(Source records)
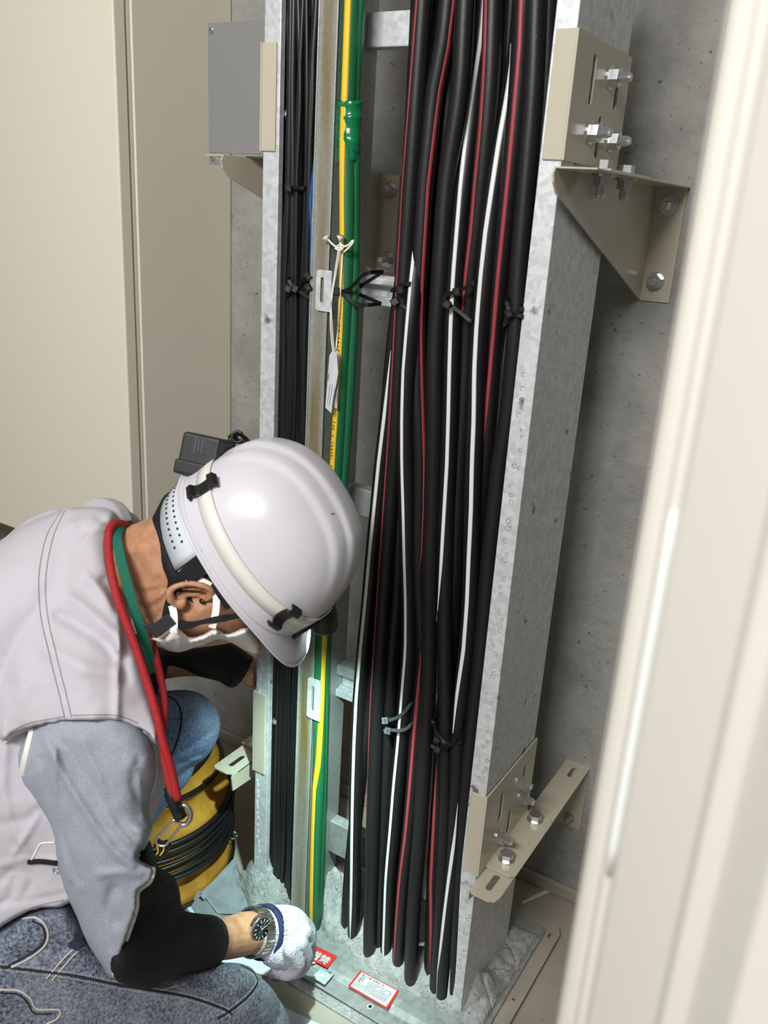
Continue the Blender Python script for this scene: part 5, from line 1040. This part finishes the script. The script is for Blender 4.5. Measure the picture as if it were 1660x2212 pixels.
# ------------------------------------------------------------------ collapsed yellow ventilation duct on the floor
M['ductcloth'] = mat('yellow_duct_cloth', (206, 150, 48), 0.75, 0, (172, 116, 34), 16, 6, bump=0.3, bscale=60)
dct = thing('ventilation_duct', (0, 0, 0), 'squashed flexible yellow fabric duct with black ring hoops on the floor', 'duct')
dc0 = np.array(onZ(298, 1840, 0.0)); DR = .190
rings = [(.300, .172, (.004, -.01)), (.252, .186, (.006, 0)), (.182, .200, (.014, 0)), (.158, .204, (.016, .0)), (.144, .200, (.014, 0)), (.132, .203, (.014, 0)), (.120, .199, (.012, 0)), (.108, .203, (.014, 0)), (.094, .204, (.014, 0)), (.012, .206, (.014, 0))]
n = 72; v = []; f = []; rows = []
for i in range(len(rings) - 1):
    (z0, r0, o0), (z1, r1, o1) = rings[i], rings[i + 1]; m_ = 7 if z0 - z1 > .03 else 3
    for j in range(m_):
        t = j / m_; rows.append((z0 + (z1 - z0) * t, r0 + (r1 - r0) * t - .022 * math.sin(PI * t) * min((z0 - z1) / .05, 1), o0[0] + (o1[0] - o0[0]) * t, o0[1], (z0 - z1) * math.sin(PI * t)))
rows.append((rings[-1][0], rings[-1][1], rings[-1][2][0], 0, 0)); rows.append((.002, .192, -.004, 0, .02))
for z, r_, ox, oy, fold in rows:
    for k in range(n):
        a = 2 * PI * k / n; w = 1 + 1.0 * fold * noise.noise(Vector((math.cos(a) * 4, math.sin(a) * 4, z * 30))) + .25 * fold * math.sin(a * 17 + z * 40) * .5
        v.append(dc0 + np.array((ox + r_ * w * math.cos(a), oy + r_ * w * math.sin(a), z)))
f = [(i * n + k, i * n + (k + 1) % n, (i + 1) * n + (k + 1) % n, (i + 1) * n + k)[::-1] for i in range(len(rows) - 1) for k in range(n)] + [tuple(range(n))]
mk('fabric', v, f, M['ductcloth'], dct, True)
for i, (z, r_, o_) in enumerate(rings):
    c = dc0 + np.array((o_[0], o_[1], z + .004 * math.sin(i * 2.1))); tl_ = .012 * math.sin(i * 1.7)
    MB().tube([c + np.array((r_ * 1.012 * math.cos(a), r_ * 1.012 * math.sin(a), tl_ * math.cos(a + i))) for a in np.linspace(0, 2 * PI, 73)], .0058 if i in (0, 1, 2, 8) else .0046, 8, False).obj('hoop', M['blackplastic'], dct, True)
q = onZ(506, 1795, .10); drx = unit(np.array((E1[0], E1[1], 0))); dq = dc0 + drx * .222 + (0, 0, .06)
MB().tube(circle_pts(dq, .008, 14, E1, E2) + [circle_pts(dq, .008, 14, E1, E2)[0]], .0014, 6).obj('d_ring', M['steel'], dct, True)
MB().ribbon([dq - drx * .022 + (0, 0, .008), dq - drx * .004 + (0, 0, .002)], -E3, .018, .002).obj('ring_tab', M['blackcloth'], dct)
# small pale tool tip in the gloved hand
v, f = limb([(at(592, 2094, 1.545), .006), (at(584, 2108, 1.55), .0055)], 10, 8); tag(mk('putty_lump', v, f, M['putty'], None, True), 'small pale lump of putty pinched in the gloved hand', 'putty')
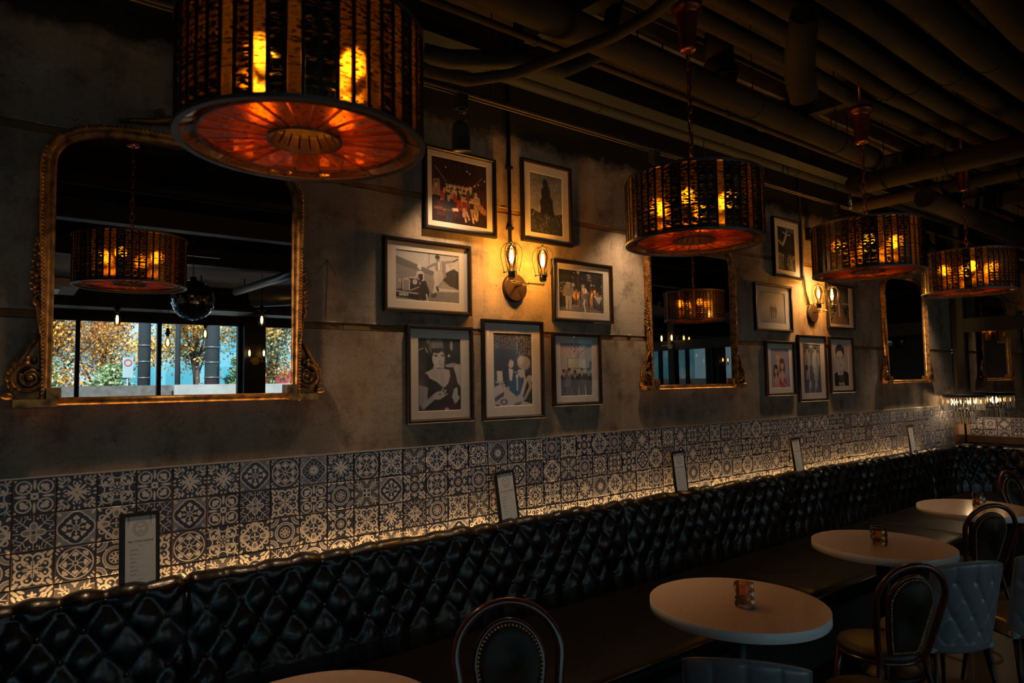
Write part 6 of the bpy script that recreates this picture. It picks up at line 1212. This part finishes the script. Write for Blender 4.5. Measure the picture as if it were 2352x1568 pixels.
for k, (x0, lab) in enumerate(((1.15, 'diagonal steel strut under the slab above the near picture group'), (2.45, 'diagonal steel strut under the slab above the middle mirror'), (4.9, 'diagonal steel strut under the slab above the far pictures'), (7.0, 'diagonal steel strut under the slab near the corner'))):
    t = thing('ceiling_strut', lab, 'beam', (x0, -0.2, 3.9)); m_ = MB(); m_.bar((x0, -0.1, 3.90), (x0 + 0.75, -7.6, 3.90), 0.09, 0.16); obj('strut', m_, M['pipe_dark'], t)
def hanger(label, x, y, z):
    t = thing('clevis_hanger', label, 'hanger', (x, y, z)); m_ = MB(); m_.tube([(x, y, ZC), (x, y, z + 0.10)], 0.005, 8); m_.tube([(x, y, z + 0.11), (x - 0.03, y, z + 0.05), (x - 0.045, y, z - 0.02)], 0.006, 8); m_.tube([(x, y, z + 0.11), (x + 0.03, y, z + 0.05), (x + 0.045, y, z - 0.02)], 0.006, 8); m_.sphere((x, y, z + 0.11), 0.012, 10, 6); obj('hanger', m_, M['pipe_dark'], t)
hanger('forked pipe hanger behind the second pendant', 4.15, -0.40, 3.50); hanger('forked pipe hanger left of the third canopy', 5.02, -0.34, 3.46); hanger('forked pipe hanger above the near conduit', 2.95, -0.62, 3.62)
t = thing('valve', 'small brass valve on the pipe junction above the third pendant', 'valve', (5.33, -0.70, 3.18)); m_ = MB(); m_.cyl((5.33, -0.70, 3.24), (5.33, -0.70, 3.14), 0.012, n=10); m_.sphere((5.33, -0.70, 3.13), 0.018, 10, 6); obj('valve_body', m_, M['steel'], t)

# ================================================================== THE ROOM BEHIND THE CAMERA (seen in the mirrors)
t = thing('bulkhead', 'pale dropped ceiling bulkhead seen in the large mirror', 'bulkhead', (2.0, -5.8, 3.2))
for a, b in ((-4.9, -1.2), (-1.18, 1.6), (1.62, 4.6), (4.62, 9.1)): m_ = MB(); m_.box(a, b, -6.9, -4.75, 3.20, 3.26); obj('panel', m_, M['white_paint'], t)
t = thing('roof_beam', 'black beam crossing above the windows in the large mirror', 'beam', (2, -7.3, 2.95)); m_ = MB(); m_.box(-4.9, 9.1, -7.45, -7.05, 2.86, 3.15); obj('beam', m_, M['black'], t)
t = thing('roof_beam', 'black beam in front of the pale bulkhead in the large mirror', 'beam', (2, -4.6, 3.2)); m_ = MB(); m_.box(-4.9, 9.1, -4.7, -4.55, 3.10, 3.30); obj('beam', m_, M['black'], t)
t = thing('roof_beam', 'black beam high in the large mirror behind the pendant', 'beam', (2, -3.7, 3.4)); m_ = MB(); m_.box(-4.9, 9.1, -3.78, -3.64, 3.26, 3.44); obj('beam', m_, M['black'], t)
t = thing('mirror_ball', 'small mirrored disco ball reflected beside the pendant', 'disco ball', (1.45, -3.95, 2.64)); bc = Vector((1.45, -3.95, 2.64)); br = 0.20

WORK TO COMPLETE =
Your task is to transcribe all of the records precisely, with no images included.

THE ANSWER =
Continue the Blender Python script for this scene: part 5, from line 1040. This part finishes the script. The script is for Blender 4.5. Measure the picture as if it were 1660x2212 pixels.
# ------------------------------------------------------------------ collapsed yellow ventilation duct on the floor
M['ductcloth'] = mat('yellow_duct_cloth', (206, 150, 48), 0.75, 0, (172, 116, 34), 16, 6, bump=0.3, bscale=60)
dct = thing('ventilation_duct', (0, 0, 0), 'squashed flexible yellow fabric duct with black ring hoops on the floor', 'duct')
dc0 = np.array(onZ(298, 1840, 0.0)); DR = .190
rings = [(.300, .172, (.004, -.01)), (.252, .186, (.006, 0)), (.182, .200, (.014, 0)), (.158, .204, (.016, .0)), (.144, .200, (.014, 0)), (.132, .203, (.014, 0)), (.120, .199, (.012, 0)), (.108, .203, (.014, 0)), (.094, .204, (.014, 0)), (.012, .206, (.014, 0))]
n = 72; v = []; f = []; rows = []
for i in range(len(rings) - 1):
    (z0, r0, o0), (z1, r1, o1) = rings[i], rings[i + 1]; m_ = 7 if z0 - z1 > .03 else 3
    for j in range(m_):
        t = j / m_; rows.append((z0 + (z1 - z0) * t, r0 + (r1 - r0) * t - .022 * math.sin(PI * t) * min((z0 - z1) / .05, 1), o0[0] + (o1[0] - o0[0]) * t, o0[1], (z0 - z1) * math.sin(PI * t)))
rows.append((rings[-1][0], rings[-1][1], rings[-1][2][0], 0, 0)); rows.append((.002, .192, -.004, 0, .02))
for z, r_, ox, oy, fold in rows:
    for k in range(n):
        a = 2 * PI * k / n; w = 1 + 1.0 * fold * noise.noise(Vector((math.cos(a) * 4, math.sin(a) * 4, z * 30))) + .25 * fold * math.sin(a * 17 + z * 40) * .5
        v.append(dc0 + np.array((ox + r_ * w * math.cos(a), oy + r_ * w * math.sin(a), z)))
f = [(i * n + k, i * n + (k + 1) % n, (i + 1) * n + (k + 1) % n, (i + 1) * n + k)[::-1] for i in range(len(rows) - 1) for k in range(n)] + [tuple(range(n))]
mk('fabric', v, f, M['ductcloth'], dct, True)
for i, (z, r_, o_) in enumerate(rings):
    c = dc0 + np.array((o_[0], o_[1], z + .004 * math.sin(i * 2.1))); tl_ = .012 * math.sin(i * 1.7)
    MB().tube([c + np.array((r_ * 1.012 * math.cos(a), r_ * 1.012 * math.sin(a), tl_ * math.cos(a + i))) for a in np.linspace(0, 2 * PI, 73)], .0058 if i in (0, 1, 2, 8) else .0046, 8, False).obj('hoop', M['blackplastic'], dct, True)
q = onZ(506, 1795, .10); drx = unit(np.array((E1[0], E1[1], 0))); dq = dc0 + drx * .222 + (0, 0, .06)
MB().tube(circle_pts(dq, .008, 14, E1, E2) + [circle_pts(dq, .008, 14, E1, E2)[0]], .0014, 6).obj('d_ring', M['steel'], dct, True)
MB().ribbon([dq - drx * .022 + (0, 0, .008), dq - drx * .004 + (0, 0, .002)], -E3, .018, .002).obj('ring_tab', M['blackcloth'], dct)
# small pale tool tip in the gloved hand
v, f = limb([(at(592, 2094, 1.545), .006), (at(584, 2108, 1.55), .0055)], 10, 8); tag(mk('putty_lump', v, f, M['putty'], None, True), 'small pale lump of putty pinched in the gloved hand', 'putty')
Write part 6 of the bpy script that recreates this picture. It picks up at line 1212. This part finishes the script. Write for Blender 4.5. Measure the picture as if it were 2352x1568 pixels.
for k, (x0, lab) in enumerate(((1.15, 'diagonal steel strut under the slab above the near picture group'), (2.45, 'diagonal steel strut under the slab above the middle mirror'), (4.9, 'diagonal steel strut under the slab above the far pictures'), (7.0, 'diagonal steel strut under the slab near the corner'))):
    t = thing('ceiling_strut', lab, 'beam', (x0, -0.2, 3.9)); m_ = MB(); m_.bar((x0, -0.1, 3.90), (x0 + 0.75, -7.6, 3.90), 0.09, 0.16); obj('strut', m_, M['pipe_dark'], t)
def hanger(label, x, y, z):
    t = thing('clevis_hanger', label, 'hanger', (x, y, z)); m_ = MB(); m_.tube([(x, y, ZC), (x, y, z + 0.10)], 0.005, 8); m_.tube([(x, y, z + 0.11), (x - 0.03, y, z + 0.05), (x - 0.045, y, z - 0.02)], 0.006, 8); m_.tube([(x, y, z + 0.11), (x + 0.03, y, z + 0.05), (x + 0.045, y, z - 0.02)], 0.006, 8); m_.sphere((x, y, z + 0.11), 0.012, 10, 6); obj('hanger', m_, M['pipe_dark'], t)
hanger('forked pipe hanger behind the second pendant', 4.15, -0.40, 3.50); hanger('forked pipe hanger left of the third canopy', 5.02, -0.34, 3.46); hanger('forked pipe hanger above the near conduit', 2.95, -0.62, 3.62)
t = thing('valve', 'small brass valve on the pipe junction above the third pendant', 'valve', (5.33, -0.70, 3.18)); m_ = MB(); m_.cyl((5.33, -0.70, 3.24), (5.33, -0.70, 3.14), 0.012, n=10); m_.sphere((5.33, -0.70, 3.13), 0.018, 10, 6); obj('valve_body', m_, M['steel'], t)

# ================================================================== THE ROOM BEHIND THE CAMERA (seen in the mirrors)
t = thing('bulkhead', 'pale dropped ceiling bulkhead seen in the large mirror', 'bulkhead', (2.0, -5.8, 3.2))
for a, b in ((-4.9, -1.2), (-1.18, 1.6), (1.62, 4.6), (4.62, 9.1)): m_ = MB(); m_.box(a, b, -6.9, -4.75, 3.20, 3.26); obj('panel', m_, M['white_paint'], t)
t = thing('roof_beam', 'black beam crossing above the windows in the large mirror', 'beam', (2, -7.3, 2.95)); m_ = MB(); m_.box(-4.9, 9.1, -7.45, -7.05, 2.86, 3.15); obj('beam', m_, M['black'], t)
t = thing('roof_beam', 'black beam in front of the pale bulkhead in the large mirror', 'beam', (2, -4.6, 3.2)); m_ = MB(); m_.box(-4.9, 9.1, -4.7, -4.55, 3.10, 3.30); obj('beam', m_, M['black'], t)
t = thing('roof_beam', 'black beam high in the large mirror behind the pendant', 'beam', (2, -3.7, 3.4)); m_ = MB(); m_.box(-4.9, 9.1, -3.78, -3.64, 3.26, 3.44); obj('beam', m_, M['black'], t)
t = thing('mirror_ball', 'small mirrored disco ball reflected beside the pendant', 'disco ball', (1.45, -3.95, 2.64)); bc = Vector((1.45, -3.95, 2.64)); br = 0.20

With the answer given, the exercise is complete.